To most workers, a 15 percent pay raise over the next two years sounds like a fantasy. But it's a reality for about 40 percent of Hennepin County's 7,300 government employees.
Last week, the County Board voted 6-1 to approve pay increases of at least 2.5 percent for all county workers — union and nonunion — to take effect Jan. 1. In addition, union employees at the bottom of seniority rungs will get more as they advance up the pay scales. The amount of those so-called STEP increases varies by job, but averages 5 percent.
The average county employee now makes $60,000 a year, or $28.85 an hour. Those receiving both across-the-board and STEP increases are the ones who'll get hikes of about 15 percent over the next couple of years, said Bill Peters, the county's director of labor relations.
The wage increases will cost the county a big chunk of money.

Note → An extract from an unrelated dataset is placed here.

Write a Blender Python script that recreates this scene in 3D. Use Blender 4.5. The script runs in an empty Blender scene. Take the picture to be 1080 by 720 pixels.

A 1 percent across-the-board increase costs $5 million a year, Peters said.
But when commissioners voted on the raises, only Jeff Johnson shook his head and voted no, saying 15 percent raises are too much.
For the past three years, STEP raises have been frozen. And for five of the past 10 years, neither STEP nor across-the-board increases were given. Supporters of the raises say it's high time county employees be rewarded for enduring such multiyear pay freezes. The raises do not herald widespread economic recovery so much as good news for the county, they say.
Even though some Hennepin County workers getting both across-the-board and STEP raises will enjoy double-digit pay increases, the majority will receive raises similar to those in neighboring counties and among state workers, many of whom didn't see the kind of pay freezes Hennepin County employees endured.
Jim Phillips, spokesman for the National Association of Counties, said the Minnesota raises appear to reflect improvement in the economy. But it's still a "mixed bag" for counties nationwide, he said.